Recorded information
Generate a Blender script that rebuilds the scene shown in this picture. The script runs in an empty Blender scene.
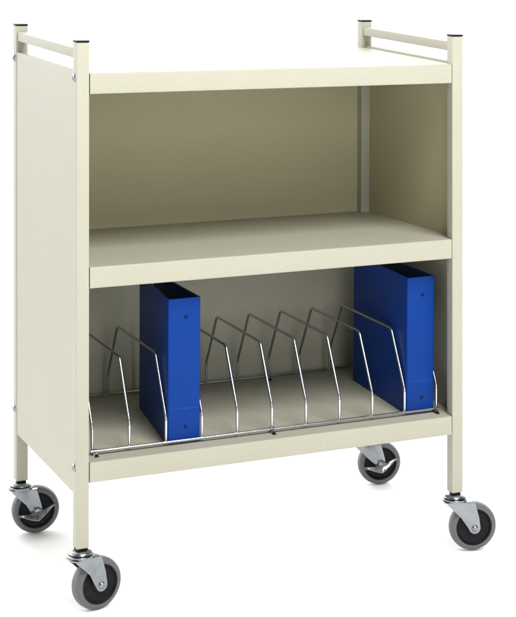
import bpy, bmesh, math, random
from mathutils import Vector, Matrix
random.seed(7)
scene = bpy.context.scene
COL = scene.collection
# ------------------------------------------------------------------ sizes (metres)
W, D, H = 0.800, 0.4537, 0.9316          # outer width, depth, post height (post feet at z = 0)
P = 0.0237                                # square post
ZT, ZM, ZB = 0.8728, 0.5131, 0.1578       # shelf tops
GROUND = -0.1165

# ------------------------------------------------------------------ materials
def new_mat(name):
    m = bpy.data.materials.new(name); m.use_nodes = True
    nt = m.node_tree
    return m, nt, nt.nodes['Principled BSDF']

def painted(name, col, rough=0.42, speck=0.05, bump=0.09, scale=380.0, spec=0.45):
    """powder coated steel: fine orange-peel bump and a faint speckle in the colour"""
    m, nt, b = new_mat(name)
    tc = nt.nodes.new('ShaderNodeTexCoord')
    n1 = nt.nodes.new('ShaderNodeTexNoise'); n1.inputs['Scale'].default_value = scale; n1.inputs['Detail'].default_value = 3
    n2 = nt.nodes.new('ShaderNodeTexNoise'); n2.inputs['Scale'].default_value = 9.0; n2.inputs['Detail'].default_value = 4
    nt.links.new(tc.outputs['Object'], n1.inputs['Vector']); nt.links.new(tc.outputs['Object'], n2.inputs['Vector'])
    mr = nt.nodes.new('ShaderNodeMapRange')
    mr.inputs['From Min'].default_value = 0.3; mr.inputs['From Max'].default_value = 0.7
    mr.inputs['To Min'].default_value = 1 - speck; mr.inputs['To Max'].default_value = 1 + speck
    nt.links.new(n1.outputs['Fac'], mr.inputs['Value'])
    mr2 = nt.nodes.new('ShaderNodeMapRange')
    mr2.inputs['From Min'].default_value = 0.3; mr2.inputs['From Max'].default_value = 0.7
    mr2.inputs['To Min'].default_value = 0.985; mr2.inputs['To Max'].default_value = 1.015
    nt.links.new(n2.outputs['Fac'], mr2.inputs['Value'])
    mu = nt.nodes.new('ShaderNodeMath'); mu.operation = 'MULTIPLY'
    nt.links.new(mr.outputs[0], mu.inputs[0]); nt.links.new(mr2.outputs[0], mu.inputs[1])
    vm = nt.nodes.new('ShaderNodeVectorMath'); vm.operation = 'SCALE'
    vm.inputs[0].default_value = col
    nt.links.new(mu.outputs[0], vm.inputs['Scale'])
    nt.links.new(vm.outputs[0], b.inputs['Base Color'])
    bp = nt.nodes.new('ShaderNodeBump'); bp.inputs['Strength'].default_value = bump; bp.inputs['Distance'].default_value = 0.001
    nt.links.new(n1.outputs['Fac'], bp.inputs['Height']); nt.links.new(bp.outputs[0], b.inputs['Normal'])
    b.inputs['Roughness'].default_value = rough
    b.inputs['Specular IOR Level'].default_value = spec
    return m

def metal(name, col, rough, scale=60, var=0.12, bump=0.0):
    m, nt, b = new_mat(name)
    tc = nt.nodes.new('ShaderNodeTexCoord')
    n = nt.nodes.new('ShaderNodeTexNoise'); n.inputs['Scale'].default_value = scale; n.inputs['Detail'].default_value = 5
    nt.links.new(tc.outputs['Object'], n.inputs['Vector'])
    mr = nt.nodes.new('ShaderNodeMapRange')
    mr.inputs['From Min'].default_value = 0.3; mr.inputs['From Max'].default_value = 0.7
    mr.inputs['To Min'].default_value = rough * (1 - var * 2); mr.inputs['To Max'].default_value = rough * (1 + var * 2)
    nt.links.new(n.outputs['Fac'], mr.inputs['Value']); nt.links.new(mr.outputs[0], b.inputs['Roughness'])
    mr2 = nt.nodes.new('ShaderNodeMapRange')
    mr2.inputs['From Min'].default_value = 0.3; mr2.inputs['From Max'].default_value = 0.7
    mr2.inputs['To Min'].default_value = 1 - var; mr2.inputs['To Max'].default_value = 1 + var * 0.5
    nt.links.new(n.outputs['Fac'], mr2.inputs['Value'])
    vm = nt.nodes.new('ShaderNodeVectorMath'); vm.operation = 'SCALE'; vm.inputs[0].default_value = col
    nt.links.new(mr2.outputs[0], vm.inputs['Scale']); nt.links.new(vm.outputs[0], b.inputs['Base Color'])
    b.inputs['Metallic'].default_value = 1.0
    if bump:
        bp = nt.nodes.new('ShaderNodeBump'); bp.inputs['Strength'].default_value = bump; bp.inputs['Distance'].default_value = 0.001
        nt.links.new(n.outputs['Fac'], bp.inputs['Height']); nt.links.new(bp.outputs[0], b.inputs['Normal'])
    return m

CREAM = painted('cream_powder_coat', (0.362, 0.356, 0.290), rough=0.5, spec=0.22)
SHADED_CREAM = painted('shaded_cream_olive', (0.40, 0.375, 0.248), rough=0.7, speck=0.01, bump=0.02, spec=0.2)  # cream turned olive: the upper compartment's shade put into the colour
BLUE = painted('blue_vinyl', (0.0025, 0.033, 0.205), rough=0.38, speck=0.06, bump=0.12, scale=700, spec=0.09)
BLUE_IN = painted('navy_lining', (0.006, 0.020, 0.10), rough=0.6, speck=0.05, scale=500)
SEAM = painted('blue_weld_seam', (0.006, 0.05, 0.25), rough=0.35, speck=0.02)
BLACK = painted('black_plastic', (0.004, 0.004, 0.005), rough=0.45, speck=0.1, bump=0.08, scale=200, spec=0.12)
HUB = painted('black_wheel_core', (0.006, 0.006, 0.008), rough=0.45, speck=0.15, bump=0.15, scale=90, spec=0.15)
RUBBER = painted('grey_rubber', (0.095, 0.095, 0.105), rough=0.55, speck=0.08, bump=0.1, scale=260)
ZINC = metal('zinc_plate', (0.27, 0.29, 0.31), 0.27, 55, 0.16, 0.08)
CHROME = metal('chromed_wire', (0.50, 0.51, 0.535), 0.24, 40, 0.05)
WHITE = painted('white_sweep', (0.93, 0.93, 0.93), rough=0.9, speck=0.0, bump=0.0, scale=3, spec=0.0)

# ------------------------------------------------------------------ mesh helpers
def finish(name, bm, mat, parent=None, smooth=True, angle=35, bevel=0.0, segs=2):
    bmesh.ops.remove_doubles(bm, verts=bm.verts, dist=1e-6)
    bmesh.ops.recalc_face_normals(bm, faces=bm.faces)
    if bevel:
        es = [e for e in bm.edges if len(e.link_faces) == 2 and e.calc_face_angle(0) > math.radians(40)]
        bmesh.ops.bevel(bm, geom=es, offset=bevel, segments=segs, profile=0.6, affect='EDGES', clamp_overlap=True)
    me = bpy.data.meshes.new(name); bm.to_mesh(me); bm.free()
    me.materials.append(mat)
    o = bpy.data.objects.new(name, me); COL.objects.link(o)
    if parent is not None: o.parent = parent
    if smooth:
        for p in me.polygons: p.use_smooth = True
        me.set_sharp_from_angle(angle=math.radians(angle))
    return o

def box(bm, x0, x1, y0, y1, z0, z1):
    v = [bm.verts.new(c) for c in ((x0,y0,z0),(x1,y0,z0),(x1,y1,z0),(x0,y1,z0),(x0,y0,z1),(x1,y0,z1),(x1,y1,z1),(x0,y1,z1))]
    for f in ((0,3,2,1),(4,5,6,7),(0,1,5,4),(1,2,6,5),(2,3,7,6),(3,0,4,7)):
        bm.faces.new([v[i] for i in f])

def lathe(bm, prof, M=Matrix(), n=48, closed=False):
    """revolve (r, z) profile about local z"""
    rings = []
    for r, z in prof:
        if r < 1e-7: rings.append([bm.verts.new(M @ Vector((0, 0, z)))] * n)
        else: rings.append([bm.verts.new(M @ Vector((r*math.cos(2*math.pi*k/n), r*math.sin(2*math.pi*k/n), z))) for k in range(n)])
    pairs = list(zip(rings, rings[1:])) + ([(rings[-1], rings[0])] if closed else [])
    for a, b in pairs:
        for k in range(n):
            q = [a[k], a[(k+1) % n], b[(k+1) % n], b[k]]
            u = []
            for t in q:
                if t not in u: u.append(t)
            if len(u) >= 3: bm.faces.new(u)

def fillet(pts, r, n=5):
    pts = [Vector(p) for p in pts]; out = [pts[0]]
    for a, b, c in zip(pts, pts[1:], pts[2:]):
        d1 = (a-b).normalized(); d2 = (c-b).normalized()
        rr = min(r, (a-b).length*0.45, (c-b).length*0.45)
        p0 = b + d1*rr; p1 = b + d2*rr
        for k in range(n+1):
            t = k/n
            out.append(p0*(1-t)**2 + b*2*t*(1-t) + p1*t*t)
    out.append(pts[-1]); return out

def tube(bm, pts, r, n=14, caps=True):
    pts = [Vector(p) for p in pts]; rings = []
    t0 = (pts[1]-pts[0]).normalized()
    up = Vector((0,0,1)) if abs(t0.z) < 0.9 else Vector((1,0,0))
    u = t0.cross(up).normalized()
    for i, p in enumerate(pts):
        t = (pts[min(i+1, len(pts)-1)] - pts[max(i-1, 0)]).normalized()
        u = (u - t*u.dot(t)).normalized(); v = t.cross(u)
        rings.append([bm.verts.new(p + (u*math.cos(2*math.pi*k/n) + v*math.sin(2*math.pi*k/n))*r) for k in range(n)])
    for a, b in zip(rings, rings[1:]):
        for k in range(n): bm.faces.new((a[k], a[(k+1) % n], b[(k+1) % n], b[k]))
    if caps: bm.faces.new(rings[0][::-1]); bm.faces.new(rings[-1])

def prism(bm, poly, fn, a, b):
    """extrude the 2-D polygon from a to b; fn(u, v, w) -> xyz"""
    A = [bm.verts.new(fn(u, v, a)) for u, v in poly]; B = [bm.verts.new(fn(u, v, b)) for u, v in poly]
    n = len(poly)
    for k in range(n): bm.faces.new((A[k], A[(k+1) % n], B[(k+1) % n], B[k]))
    bm.faces.new(A[::-1]); bm.faces.new(B)

def strip_profile(path, t):
    """closed outline of a bent sheet of thickness t that follows the open 2-D path"""
    pts = [Vector(p) for p in path]; L = []; R = []
    for i, p in enumerate(pts):
        a = (p - pts[i-1]).normalized() if i else None
        b = (pts[i+1] - p).normalized() if i < len(pts)-1 else None
        d = (a or b) if (a is None or b is None) else (a+b).normalized()
        nrm = Vector((-d.y, d.x))
        k = 1.0
        if a is not None and b is not None: k = 1/max(0.4, d.dot(a))
        L.append(p); R.append(p - nrm*t*k)
    return [tuple(q) for q in L] + [tuple(q) for q in reversed(R)]

def arc2(cx, cy, r, a0, a1, n=5):
    return [(cx + r*math.cos(math.radians(a0+(a1-a0)*k/n)), cy + r*math.sin(math.radians(a0+(a1-a0)*k/n))) for k in range(n+1)]

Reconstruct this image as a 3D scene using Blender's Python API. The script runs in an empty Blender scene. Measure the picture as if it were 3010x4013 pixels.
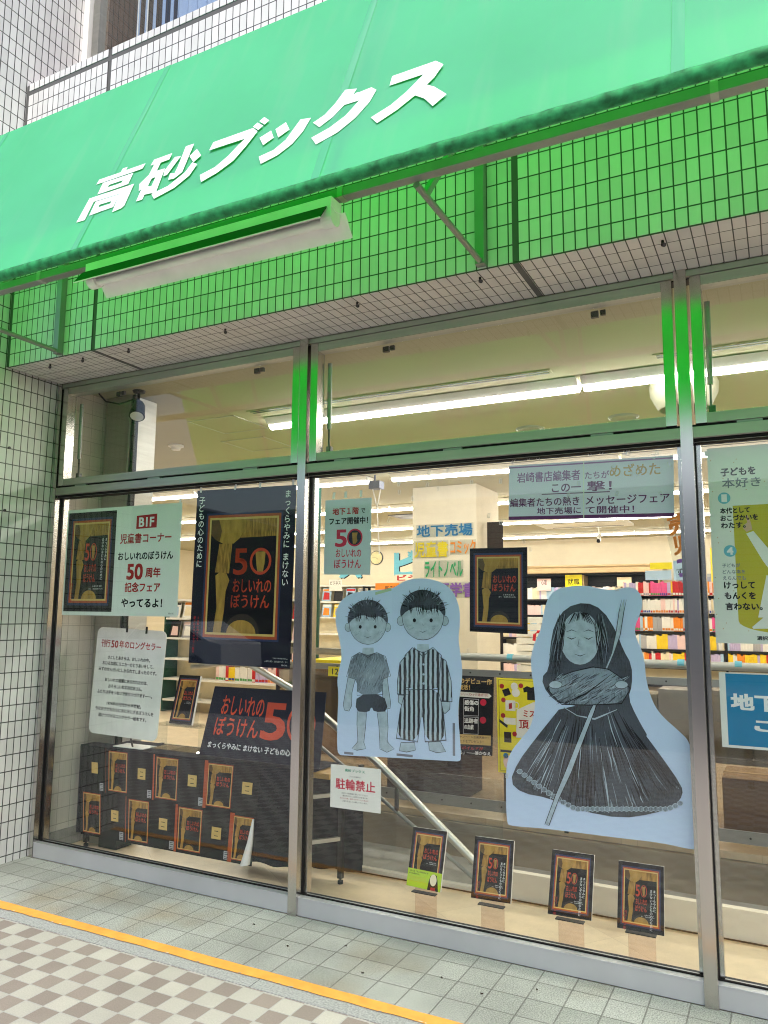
import bpy, bmesh, math, random
from mathutils import Vector, Matrix
random.seed(7)
SC = bpy.context.scene
COL = SC.collection
R = math.radians

# ------------------------------------------------------------------ camera
cam = bpy.data.cameras.new('camera')
cam.sensor_fit = 'VERTICAL'; cam.sensor_height = 24.0
cam.lens = 24.0 * 3015.975 / 4013.0
cam.clip_start = 0.05; cam.clip_end = 500
co = bpy.data.objects.new('camera', cam); COL.objects.link(co); SC.camera = co
fw = Vector((-0.45417927, 0.88124011, 0.13090858))
rt = Vector((0.88933811, 0.45718227, 0.00788019))
up = Vector((0.05290474, -0.120001, 0.99136313))
co.matrix_world = Matrix(((rt.x, up.x, -fw.x, 4.36324), (rt.y, up.y, -fw.y, -3.53799),
                          (rt.z, up.z, -fw.z, 1.54868), (0, 0, 0, 1)))

# ------------------------------------------------------------------ sky, sun, exposure
EL, AZ = 55.0, 150.0          # azimuth clockwise from +y
SKY, SUN, EXPO = 0.14, 0.8, 0.98
w = bpy.data.worlds.new('World'); SC.world = w; w.use_nodes = True
nt = w.node_tree
bg = nt.nodes['Background']; sky = nt.nodes.new('ShaderNodeTexSky')
sky.sky_type = 'NISHITA'; sky.sun_disc = False
sky.sun_elevation = R(EL); sky.sun_rotation = R(AZ)
sky.air_density = 1.0; sky.dust_density = 4.0; sky.ozone_density = 0.6
nt.links.new(sky.outputs[0], bg.inputs[0]); bg.inputs[1].default_value = SKY
sl = bpy.data.lights.new('sun', 'SUN'); sl.energy = SUN; sl.angle = R(20); sl.color = (1, .96, .9)
so = bpy.data.objects.new('sun', sl); COL.objects.link(so)
sv = Vector((math.sin(R(AZ)) * math.cos(R(EL)), math.cos(R(AZ)) * math.cos(R(EL)), math.sin(R(EL))))
so.rotation_euler = sv.to_track_quat('Z', 'Y').to_euler()
SC.view_settings.view_transform = 'Standard'; SC.view_settings.look = 'None'
SC.view_settings.exposure = EXPO; SC.view_settings.gamma = 1.0
SC.cycles.use_denoising = True; SC.cycles.filter_width = 1.05
SC.cycles.max_bounces = 10; SC.cycles.diffuse_bounces = 4; SC.cycles.glossy_bounces = 4
SC.cycles.transmission_bounces = 8; SC.cycles.transparent_max_bounces = 24
SC.cycles.sample_clamp_indirect = 6.0
SC.cycles.caustics_reflective = False; SC.cycles.caustics_refractive = False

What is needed
Everything from the line that contains "Reconstruct this image" down to the line that contains "R = math.radians" should be written out exactly, end lines too, minus the pictures.

Result for this task
Reconstruct this image as a 3D scene using Blender's Python API. The script runs in an empty Blender scene. Measure the picture as if it were 3010x4013 pixels.
import bpy, bmesh, math, random
from mathutils import Vector, Matrix
random.seed(7)
SC = bpy.context.scene
COL = SC.collection
R = math.radians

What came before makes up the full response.